TRIBUNNEWS.COM,SURABAYA – Sri Hariati Krisnani (37) bersama anaknya, Nauval (17), harus numpang tinggal di rumah keluarganya di Pacar Kembang, Surabaya.
Sebab, mantan istri dan anak dosen ITS ini tempat tinggalnya telah disita paksa oleh rektorat ITS.
Rumah yang disita paksa itu adalah rumah tempat tinggal mereka di perumahan ITS di Jalan Raya Tekhnik Komputer U-17, Keputih, Sukolilo, Surabaya.
Semua barang dan isi rumah diambil dan dibawa ke gudang ITS, kemudian rumah digembok oleh satpam ITS yang melakukan pengosongan.
“Semua itu dilakukan saat saya sedang kerja dan anak saya sedang sekolah. Begitu pulang ke rumah, kami sudah tidak bisa masuk lagi. Karena itulah, kami keleleran dan harus menumpang tinggal di rumah saudara,” kata Sri Hariati, Selasa (2/9/2014).

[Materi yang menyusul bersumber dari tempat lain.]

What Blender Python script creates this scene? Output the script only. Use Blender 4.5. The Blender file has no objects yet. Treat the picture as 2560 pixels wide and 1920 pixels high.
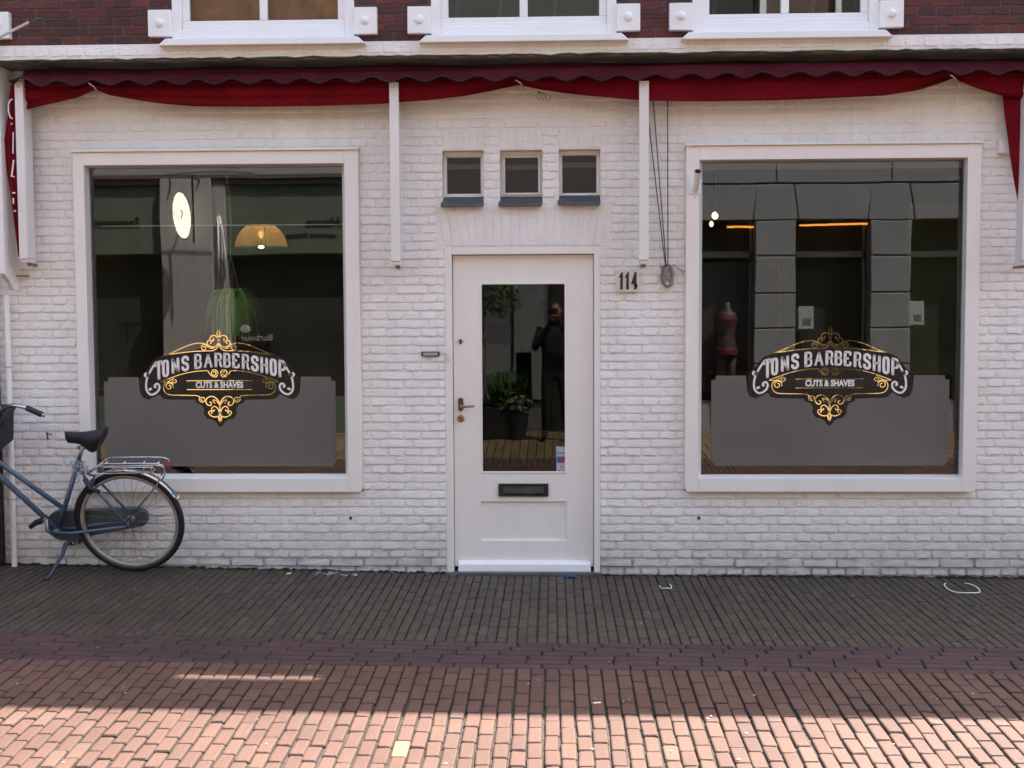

Diceritakan, peristiwa penyitaan rumah tanpa sepengatahuan dirinya itu terjadi pada 19 Agustus lalu.
“Gemboknya dirusak kemudian diganti gembok baru. Barang-barang di dalam, semuanya sudah tidak ada,” kisahnya.
Karena semua barangnya hilang, saat itu dia langsung melapor ke Polsek Sukolilo, tetapi laporan ditolak tanpa alasan yang jelas. Kemudian, janda dari Imam Baihaki ini melapor ke Polrestabes Surabaya.

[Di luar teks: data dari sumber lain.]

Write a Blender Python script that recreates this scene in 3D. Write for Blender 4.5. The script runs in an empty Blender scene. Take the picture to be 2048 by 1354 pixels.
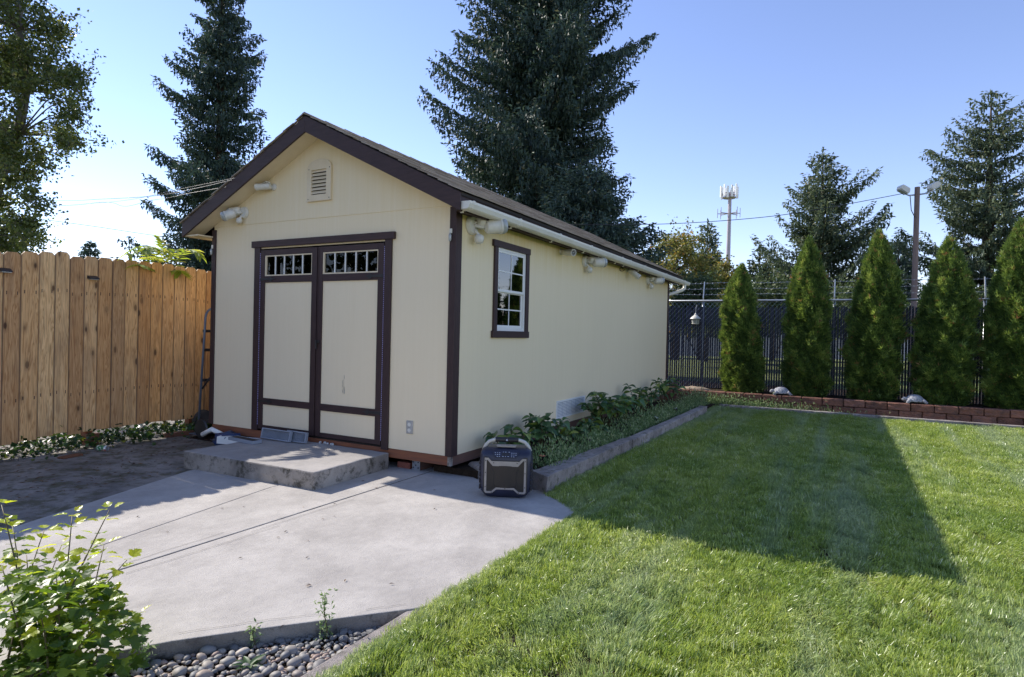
import bpy, math, random
import numpy as np
from mathutils import Matrix, Vector, Euler
random.seed(7); RNG = np.random.default_rng(7)
S = bpy.context.scene
COL = S.collection
rad = math.radians

# ------------------------------------------------------------------ camera
FOC = 1234.2216
YAW, PITCH, ROLL = -0.49442, -0.009093, 0.023056
CAM = np.array([6.9134, -4.9853, 1.4129])
def _basis():
    cy, sy, cp, sp = math.cos(YAW), math.sin(YAW), math.cos(PITCH), math.sin(PITCH)
    F = np.array([sy*cp, cy*cp, sp]); R = np.array([cy, -sy, 0.0]); U = np.cross(R, F)
    return R*math.cos(ROLL)+U*math.sin(ROLL), -R*math.sin(ROLL)+U*math.cos(ROLL), F
CR, CU, CF = _basis()
RH = np.array([math.cos(YAW), -math.sin(YAW), 0.0])       # horizontal right of the view
FH = np.array([math.sin(YAW), math.cos(YAW), 0.0])
cd = bpy.data.cameras.new('camera'); cam = bpy.data.objects.new('camera', cd); COL.objects.link(cam)
cd.sensor_width = 36.0; cd.lens = FOC/2048*36.0; cd.clip_start = 0.05; cd.clip_end = 2000
m = Matrix.Identity(4)
for i in range(3):
    m[i][0], m[i][1], m[i][2], m[i][3] = CR[i], CU[i], -CF[i], CAM[i]
cam.matrix_world = m
S.camera = cam

# ------------------------------------------------------------------ light
SUN = Vector((-1.396, 0.13, 1.0)).normalized()            # towards the sun
SUN_EL = math.asin(SUN.z); SUN_AZ = math.atan2(SUN.x, SUN.y)
w = bpy.data.worlds.new('World'); S.world = w; w.use_nodes = True
nt = w.node_tree; nt.nodes.clear()
sky = nt.nodes.new('ShaderNodeTexSky'); sky.sky_type = 'NISHITA'; sky.sun_disc = False
sky.sun_elevation = SUN_EL; sky.sun_rotation = SUN_AZ
sky.altitude = 50; sky.air_density = 1.0; sky.dust_density = 0.0; sky.ozone_density = 5.0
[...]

Setelah beberapa hari, ada SMS yang masuk ke handphone Nauval. Isinya, memberitahukan bahwa barang-barangnya ada di gudang ITS. Kalau mau ambil, diminta ke sana.
“Dari situlah saya tahu bahwa yang mengosongkan rumah saya adalah pihak ITS. Dan setelah saya datang lagi ke sana, belakangan ini tempat tinggal saya itu ditempati oleh satpam ITS,” lanjut Sri didampingi pengacaranya, Poerwanto.

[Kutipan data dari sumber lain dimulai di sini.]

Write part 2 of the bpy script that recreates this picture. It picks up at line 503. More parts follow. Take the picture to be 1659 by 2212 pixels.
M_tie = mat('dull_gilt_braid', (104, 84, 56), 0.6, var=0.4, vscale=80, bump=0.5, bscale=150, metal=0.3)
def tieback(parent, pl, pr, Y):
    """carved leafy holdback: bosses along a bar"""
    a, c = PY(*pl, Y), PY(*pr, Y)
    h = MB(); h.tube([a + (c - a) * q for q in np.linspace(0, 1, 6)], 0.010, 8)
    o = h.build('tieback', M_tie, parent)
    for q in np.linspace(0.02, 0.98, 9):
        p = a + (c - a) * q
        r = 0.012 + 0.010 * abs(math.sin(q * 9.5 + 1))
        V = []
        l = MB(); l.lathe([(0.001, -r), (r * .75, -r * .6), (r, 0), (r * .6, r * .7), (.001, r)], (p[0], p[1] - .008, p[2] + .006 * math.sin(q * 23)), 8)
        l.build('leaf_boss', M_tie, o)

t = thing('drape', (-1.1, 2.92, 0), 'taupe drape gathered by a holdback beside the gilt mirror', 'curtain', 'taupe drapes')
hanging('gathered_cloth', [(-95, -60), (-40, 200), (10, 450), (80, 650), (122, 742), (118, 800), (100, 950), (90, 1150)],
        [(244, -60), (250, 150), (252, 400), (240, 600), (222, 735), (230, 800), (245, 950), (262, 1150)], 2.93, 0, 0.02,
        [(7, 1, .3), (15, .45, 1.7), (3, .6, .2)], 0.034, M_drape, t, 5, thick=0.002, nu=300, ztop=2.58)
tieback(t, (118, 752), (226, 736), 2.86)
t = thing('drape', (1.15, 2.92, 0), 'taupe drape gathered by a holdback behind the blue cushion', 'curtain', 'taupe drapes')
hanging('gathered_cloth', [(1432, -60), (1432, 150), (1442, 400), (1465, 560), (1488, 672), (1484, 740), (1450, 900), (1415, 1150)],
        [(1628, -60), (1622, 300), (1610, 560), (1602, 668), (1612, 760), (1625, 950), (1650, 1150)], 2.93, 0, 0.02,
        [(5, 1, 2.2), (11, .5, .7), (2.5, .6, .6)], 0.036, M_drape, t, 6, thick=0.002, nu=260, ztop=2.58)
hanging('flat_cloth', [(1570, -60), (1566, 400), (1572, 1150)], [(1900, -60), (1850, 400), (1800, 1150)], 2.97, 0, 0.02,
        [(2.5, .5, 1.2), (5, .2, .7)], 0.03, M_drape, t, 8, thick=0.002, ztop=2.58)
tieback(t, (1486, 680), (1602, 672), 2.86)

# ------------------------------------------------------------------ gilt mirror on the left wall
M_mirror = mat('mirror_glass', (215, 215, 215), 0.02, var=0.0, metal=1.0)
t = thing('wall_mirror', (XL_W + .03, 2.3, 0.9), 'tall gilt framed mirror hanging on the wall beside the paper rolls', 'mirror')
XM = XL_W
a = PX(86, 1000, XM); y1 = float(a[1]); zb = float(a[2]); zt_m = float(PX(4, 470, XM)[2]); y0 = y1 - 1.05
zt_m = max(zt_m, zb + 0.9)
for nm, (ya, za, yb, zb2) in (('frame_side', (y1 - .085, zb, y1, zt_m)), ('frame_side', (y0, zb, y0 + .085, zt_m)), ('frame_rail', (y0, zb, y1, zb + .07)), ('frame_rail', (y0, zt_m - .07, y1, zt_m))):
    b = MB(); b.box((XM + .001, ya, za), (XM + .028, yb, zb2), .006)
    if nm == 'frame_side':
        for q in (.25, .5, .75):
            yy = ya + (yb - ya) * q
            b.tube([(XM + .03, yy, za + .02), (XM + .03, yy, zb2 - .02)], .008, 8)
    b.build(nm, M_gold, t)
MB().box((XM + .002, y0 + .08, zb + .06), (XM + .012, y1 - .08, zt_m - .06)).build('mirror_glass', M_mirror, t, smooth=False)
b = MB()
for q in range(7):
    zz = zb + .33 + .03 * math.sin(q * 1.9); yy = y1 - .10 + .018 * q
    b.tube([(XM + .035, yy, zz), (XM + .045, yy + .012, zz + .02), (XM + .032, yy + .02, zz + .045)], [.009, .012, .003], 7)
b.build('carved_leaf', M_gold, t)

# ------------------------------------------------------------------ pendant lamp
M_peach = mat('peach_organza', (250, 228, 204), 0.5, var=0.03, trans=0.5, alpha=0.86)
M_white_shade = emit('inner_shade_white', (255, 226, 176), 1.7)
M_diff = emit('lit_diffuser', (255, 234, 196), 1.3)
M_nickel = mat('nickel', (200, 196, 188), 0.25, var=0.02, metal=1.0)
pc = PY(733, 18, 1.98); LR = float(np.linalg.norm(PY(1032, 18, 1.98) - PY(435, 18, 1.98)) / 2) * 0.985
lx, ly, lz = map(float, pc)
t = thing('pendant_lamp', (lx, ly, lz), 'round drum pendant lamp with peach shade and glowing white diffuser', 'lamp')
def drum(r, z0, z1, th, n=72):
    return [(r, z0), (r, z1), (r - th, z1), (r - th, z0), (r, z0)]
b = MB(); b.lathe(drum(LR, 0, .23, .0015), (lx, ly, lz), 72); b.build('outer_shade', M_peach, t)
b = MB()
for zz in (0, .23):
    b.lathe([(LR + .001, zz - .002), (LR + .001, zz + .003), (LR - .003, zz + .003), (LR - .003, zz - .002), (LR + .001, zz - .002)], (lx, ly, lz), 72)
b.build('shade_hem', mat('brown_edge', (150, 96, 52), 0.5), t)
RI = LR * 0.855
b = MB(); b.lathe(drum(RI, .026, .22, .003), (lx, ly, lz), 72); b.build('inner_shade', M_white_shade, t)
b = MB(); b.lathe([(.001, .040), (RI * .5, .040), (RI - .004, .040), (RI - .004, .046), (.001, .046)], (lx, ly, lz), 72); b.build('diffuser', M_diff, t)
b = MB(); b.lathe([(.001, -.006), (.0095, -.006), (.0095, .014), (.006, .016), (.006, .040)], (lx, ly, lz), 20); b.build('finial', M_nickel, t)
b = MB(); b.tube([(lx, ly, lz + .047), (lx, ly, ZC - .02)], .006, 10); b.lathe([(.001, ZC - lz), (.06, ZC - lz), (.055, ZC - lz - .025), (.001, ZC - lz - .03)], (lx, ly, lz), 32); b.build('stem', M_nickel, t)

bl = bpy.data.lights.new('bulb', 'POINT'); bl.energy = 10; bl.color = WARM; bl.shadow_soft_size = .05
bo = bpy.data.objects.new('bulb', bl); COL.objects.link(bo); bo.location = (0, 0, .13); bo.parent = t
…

Sekarang, kasus tersebut masih ditangani Polrestabes Surabaya. Dan Selasa kemarin, Poerwanto juga mengirim surat ke Polrestabes untuk meminta kepada penyidik supaya kasus itu dikembangkan ke arah penyerobotan dan perusakan.
”Kami sangat meyayangkan aksi ini. Institusi sebesar ITS seharusnya paham bahwa hak mengosongkan rumah, penyitaan dan sebagainya merupakan wewenang aparat. Apalagi, dalam hal ini rumah tersebut merupakan hak klien kami, ” timpal Perwanto.
Sri tinggal di rumah itu sejak tahun 1998 ketika masih bersama suaminya. Kemudian, pada 2006 dia bercerai. Dan sejak saat itu, dia tinggal di sana bersama anak serta seorang pembantunya.
Tanah seluas 150 meter persegi itu memang berstatus hak pakai, namun bangunan yang berada di atasnya merupakan hak milik Sri. Alasannya, rumah itu dibeli dari Sobi’i. Uang muka dibayar oleh orangtua Sri, kemudian angsuran selama tujuh tahun juga Sri sendiri yang melunasinya.
Setelah lunas, dia mulai dipingpong. Pihak BTN menyampaikan bahwa surat ada di ITS, tetapi pihak ITS menyatakan bahwa kalau mau surat tanah itu ada di BTN. Dan setelah dia berpisah dengan sang suami, pihak ITS mulai terus meminta supaya dia meninggalkan rumah yang telah dibelinya itu.
“Saya disuruh pergi dengan alasan bahwa saya sudah berpisah dengan suami saya. Padahal, di perumahan itu banyak janda-janda yang bercerai dengan suaminya yang merupakan pegawai ITS. Tetapi tidak dipersoalkan. Hanya saya yang terus direcoki,” keluh Sri.